WHAT IS BEING ASKED: No pictures belong in the copy; return exactly the lines from the one with "Build this scene" through the one with "from mathutils import Vector, Matrix, Quaternion", both ends included, and nothing else.

-- START INPUT DATA --

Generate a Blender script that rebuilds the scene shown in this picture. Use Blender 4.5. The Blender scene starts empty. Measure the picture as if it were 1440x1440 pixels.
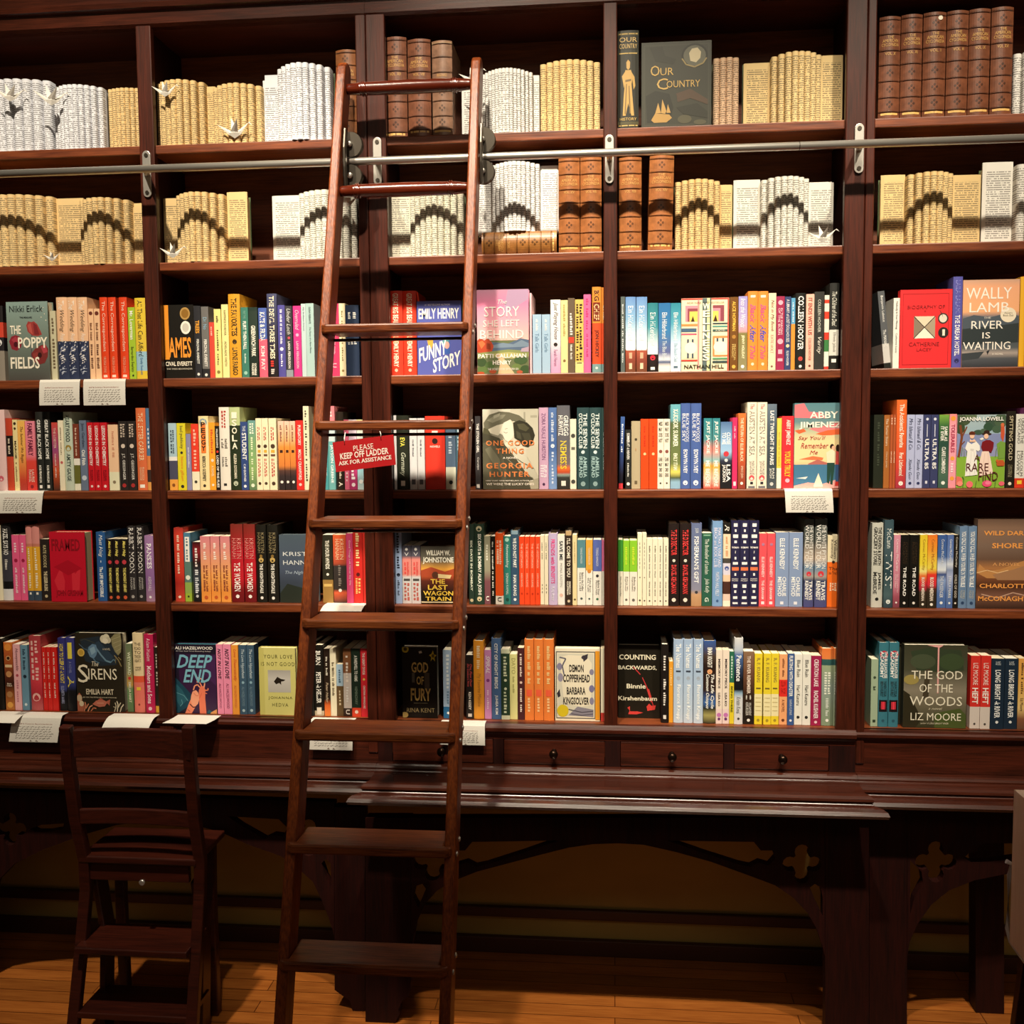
import bpy, math, random
from mathutils import Vector, Matrix
random.seed(7)
S = bpy.context.scene
COL = S.collection
# ------------------------------------------------------------------ camera
F = 1450.0
CY, CZ = -3.0, 1.76
yw, pt, rl = math.radians(5.70028), math.radians(4.34619), math.radians(-0.46728)
FW = Vector((-math.sin(yw)*math.cos(pt), math.cos(yw)*math.cos(pt), -math.sin(pt)))
_rt = Vector((math.cos(yw), math.sin(yw), 0)); _up = _rt.cross(FW)
RT = math.cos(rl)*_rt + math.sin(rl)*_up
UP = -math.sin(rl)*_rt + math.cos(rl)*_up
cam = bpy.data.cameras.new('camera'); camo = bpy.data.objects.new('camera', cam); COL.objects.link(camo)
cam.sensor_width = 36; cam.lens = 36*F/1440; cam.clip_start = .05
m = Matrix.Identity(4)
for i in range(3):
    m[i][0], m[i][1], m[i][2] = RT[i], UP[i], -FW[i]
m[0][3], m[1][3], m[2][3] = 0, CY, CZ
camo.matrix_world = m
S.camera = camo
# ------------------------------------------------------------------ light and exposure
S.view_settings.view_transform = 'Standard'; S.view_settings.look = 'None'
S.view_settings.exposure = 0.0; S.view_settings.gamma = 1; S.view_settings.use_curve_mapping = False
w = bpy.data.worlds.new('world'); S.world = w; w.use_nodes = True
w.node_tree.nodes['Background'].inputs[0].default_value = (1, .66, .36, 1)
w.node_tree.nodes['Background'].inputs[1].default_value = .036
def spot(name, loc, aim, power, size, blend, rad=.05, col=(1, .87, .68)):
    l = bpy.data.lights.new(name, 'SPOT'); l.energy = power; l.spot_size = math.radians(size)
    l.spot_blend = blend; l.shadow_soft_size = rad; l.color = col
    o = bpy.data.objects.new(name, l); COL.objects.link(o); o.location = loc
    o.rotation_euler = (Vector(aim)-Vector(loc)).to_track_quat('-Z', 'Y').to_euler()
    return o
spot('track_spot_light', (-1.2, -1.95, 4.55), (-1.5, .05, 1.75), 560, 46, .8)
spot('track_spot_light', (-.55, -1.9, 4.55), (-.42, .05, 1.9), 560, 40, .8)
spot('track_spot_light', (.25, -1.9, 4.55), (.22, .05, 1.65), 480, 40, .8)
spot('track_spot_light', (1.2, -1.95, 4.55), (1.05, .05, 1.8), 480, 42, .8)
al = bpy.data.lights.new('added_fill_light', 'AREA'); al.shape = 'RECTANGLE'; al.size = 3.2; al.size_y = .8; al.energy = 17; al.color = (1, .86, .66)  # unseen light added for reflections on rail and ledge, and soft front fill
ao = bpy.data.objects.new('added_fill_light', al); COL.objects.link(ao); ao.location = (.3, -4.4, 4.3)
ao.rotation_euler = (Vector((0, 0, 1.3))-ao.location).to_track_quat('-Z', 'Y').to_euler()
# ------------------------------------------------------------------ helpers
def hexc(h):
    if len(h) == 3: h = ''.join(c*2 for c in h)
    o = []
    for i in (0, 2, 4):
        c = int(h[i:i+2], 16)/255
        o.append(c/12.92 if c <= .04045 else ((c+.055)/1.055)**2.4)
    return tuple(o)+(1.0,)
def P(px, py, Y):
    d = RT*((px-720)/F) - UP*((py-720)/F) + FW
    t = (Y-CY)/d.y
    return Vector((0, CY, CZ)) + d*t
def XA(px, Y, Z):                      # X of the point seen at column px, on the line (Y, Z)
    a = RT - FW*((px-720)/F)
    return -(a.y*(Y-CY)+a.z*(Z-CZ))/a.x
def ZA(py, X, Y):
    a = UP + FW*((py-720)/F)
    return CZ - (a.x*X+a.y*(Y-CY))/a.z
def lerp(a, b, t): return a+(b-a)*t
class MB:
    def __init__(s): s.v = []; s.f = []; s.c = []; s.sm = []
    def add(s, vs, fs, col=None, smooth=False):
        n = len(s.v); s.v += [tuple(v) for v in vs]
        for f in fs:
            s.f.append(tuple(i+n for i in f)); s.c.append(col); s.sm.append(smooth)
        return s
    def box(s, x0, y0, z0, x1, y1, z1, col=None):
        return s.add([(x0,y0,z0),(x1,y0,z0),(x1,y1,z0),(x0,y1,z0),(x0,y0,z1),(x1,y0,z1),(x1,y1,z1),(x0,y1,z1)],
              [(3,2,1,0),(4,5,6,7),(0,1,5,4),(1,2,6,5),(2,3,7,6),(3,0,4,7)], col)
    def loft(s, rings, col=None, smooth=False, cap=True, close=False):
        k = len(rings[0]); vs = [p for r in rings for p in r]; fs = []
        for i in range(len(rings)-1):
            for j in range(k):
                a, b = i*k+j, i*k+(j+1) % k
                fs.append((a, b, b+k, a+k))
        n = len(s.v); s.add(vs, fs, col, smooth)
        if cap:
            s.f += [tuple(n+j for j in reversed(range(k))), tuple(n+(len(rings)-1)*k+j for j in range(k))]
            s.c += [col, col]; s.sm += [False, False]
        return s
    def tube(s, pts, r, seg=10, col=None, flat=None):
        pts = [Vector(p) for p in pts]; rings = []
        for i, p in enumerate(pts):
            d = (pts[min(i+1, len(pts)-1)]-pts[max(i-1, 0)]).normalized()
            u = d.cross(Vector((0, 0, 1)))
            if u.length < .05: u = d.cross(Vector((0, 1, 0)))
            u.normalize(); q = u.cross(d)
            rr = r[i] if isinstance(r, (list, tuple)) else r
            rings.append([p+(u*math.cos(2*math.pi*k/seg)+q*math.sin(2*math.pi*k/seg))*rr for k in range(seg)])
        return s.loft(rings, col, True)
    def sweep(s, pts, hx, hy, col=None):    # rectangular bar through points, sized along x and across
        pts = [Vector(p) for p in pts]; rings = []
        for i, p in enumerate(pts):
            d = (pts[min(i+1, len(pts)-1)]-pts[max(i-1, 0)]).normalized()
            u = Vector((1, 0, 0)); u = (u-d*u.dot(d)).normalized(); q = d.cross(u)
            rings.append([p-u*hx-q*hy, p+u*hx-q*hy, p+u*hx+q*hy, p-u*hx+q*hy])
        return s.loft(rings, col)
    def xprofile(s, prof, x0, x1, col=None, e0=0, e1=0, smooth=False):  # (y, z) outline extruded in x; e = mitre beyond y = -.122
        return s.loft([[(x0+e0*min(0, y+.1222), y, z) for y, z in prof], [(x1+e1*min(0, y+.1222), y, z) for y, z in prof]], col, smooth)
    def build(s, name, mat, parent=None, loc=None, bevel=0, kind=None):
        me = bpy.data.meshes.new(name)
        o = Vector(loc) if loc is not None else None
        vs = [tuple(Vector(v)-o) for v in s.v] if o is not None else s.v
        me.from_pydata(vs, [], s.f); me.validate()
        if len(me.polygons) == len(s.f):
            me.polygons.foreach_set('use_smooth', s.sm)
        if any(c is not None for c in s.c):
            ca = me.color_attributes.new('Col', 'FLOAT_COLOR', 'CORNER')
            buf = []
            for p in me.polygons:
                c = s.c[p.index] or (1, 1, 1, 1)
                if isinstance(c, list):
                    for k in range(p.loop_total): buf += c[k]
                else:
                    buf += list(c)*p.loop_total
            ca.data.foreach_set('color', buf)
        me.materials.append(mat)
        ob = bpy.data.objects.new(name, me); COL.objects.link(ob)
        if o is not None: ob.location = o
        if parent is not None: ob.parent = parent
        if kind: ob['kind'] = kind
        if bevel:
            b = ob.modifiers.new('b', 'BEVEL'); b.width = bevel; b.segments = 2; b.limit_method = 'ANGLE'
        return ob
def tag(o, label, cat, group=None):
    o['label'] = label; o['category'] = cat
    if group: o['group'] = group
    return o
def thing(name, label, cat, loc=(0, 0, 0), group=None):
    o = bpy.data.objects.new(name, None); COL.objects.link(o); o.location = loc; o.empty_display_size = .1
    return tag(o, label, cat, group)
def part(mb, name, mat, parent, bevel=0, label=None):     # mb in world space, parent unrotated
    o = mb.build(name, mat, parent, loc=None, bevel=bevel)
    o.matrix_parent_inverse = Matrix.Translation(-Vector(parent.location))
    if label: o['label'] = label
    return o
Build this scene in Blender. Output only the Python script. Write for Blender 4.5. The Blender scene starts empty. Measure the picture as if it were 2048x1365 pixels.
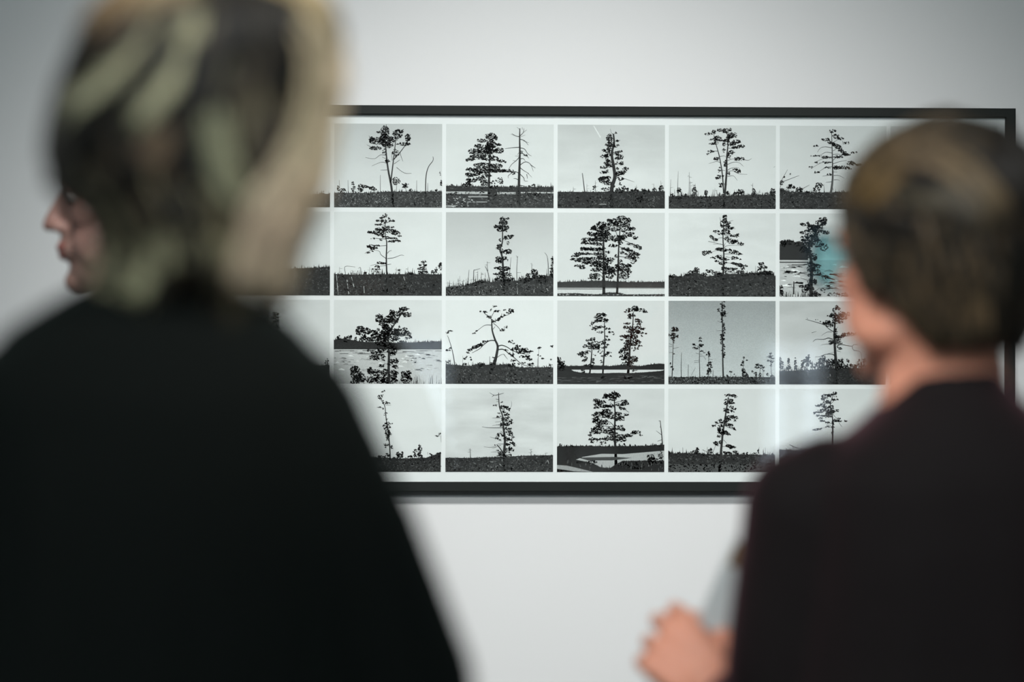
import bpy, bmesh, math, random
import numpy as np
from mathutils import Vector, Matrix, Quaternion

# ------------------------------------------------------------------ camera, world, lights, exposure
scene = bpy.context.scene
W_PX, H_PX = 2048, 1365
LENS = 85.0
FPX = W_PX / 36.0 * LENS
CAM = Vector((-0.2752, -3.8668, 1.4010))
YAW, PITCH, ROLL = 0.030172, 0.000107, 0.002133
FWD = Vector((math.sin(YAW) * math.cos(PITCH), math.cos(YAW) * math.cos(PITCH), math.sin(PITCH)))
_ri = Vector((math.cos(YAW), -math.sin(YAW), 0))
_up = _ri.cross(FWD)
RIGHT = _ri * math.cos(ROLL) + _up * math.sin(ROLL)
UP = _up * math.cos(ROLL) - _ri * math.sin(ROLL)

cam_data = bpy.data.cameras.new('camera')
cam = bpy.data.objects.new('camera', cam_data)
scene.collection.objects.link(cam)
m = Matrix((RIGHT, UP, -FWD)).transposed().to_4x4()
m.translation = CAM
cam.matrix_world = m
cam_data.lens = LENS
cam_data.sensor_width = 36.0
cam_data.clip_start = 0.05
cam_data.dof.use_dof = True
cam_data.dof.focus_distance = 3.845
cam_data.dof.aperture_fstop = 1.5
scene.camera = cam

world = bpy.data.worlds.new('world')
scene.world = world
world.use_nodes = True
world.node_tree.nodes['Background'].inputs[0].default_value = (0.8, 0.9, 1.0, 1)
world.node_tree.nodes['Background'].inputs[1].default_value = 0.05

def spot(name, loc, target, energy, size_deg, blend, radius, color):
    d = bpy.data.lights.new(name, 'SPOT')
    d.energy = energy; d.spot_size = math.radians(size_deg); d.spot_blend = blend
    d.shadow_soft_size = radius; d.color = color
    o = bpy.data.objects.new(name, d); scene.collection.objects.link(o)
    o.location = loc
    o.rotation_euler = (Vector(target) - Vector(loc)).to_track_quat('-Z', 'Y').to_euler()
    return o

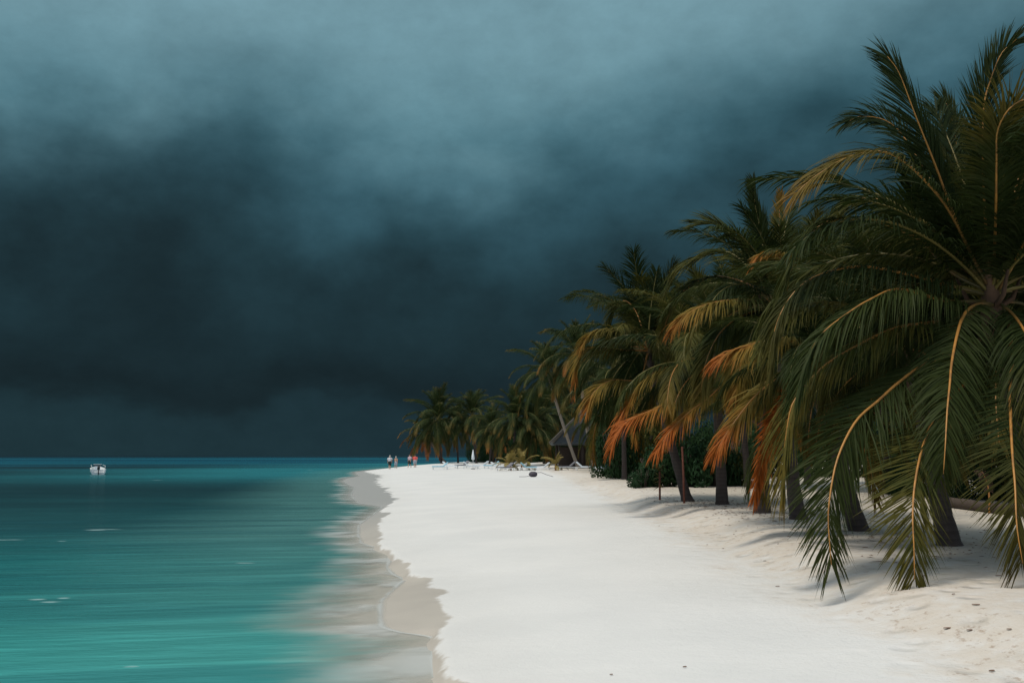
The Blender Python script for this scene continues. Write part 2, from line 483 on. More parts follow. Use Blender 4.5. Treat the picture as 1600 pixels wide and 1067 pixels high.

-- END INPUT DATA --

EXERCISE SOLUTION:
Build this scene in Blender. Output only the Python script. Write for Blender 4.5. The Blender scene starts empty. Measure the picture as if it were 2048x1365 pixels.
import bpy, bmesh, math, random
import numpy as np
from mathutils import Vector, Matrix, Quaternion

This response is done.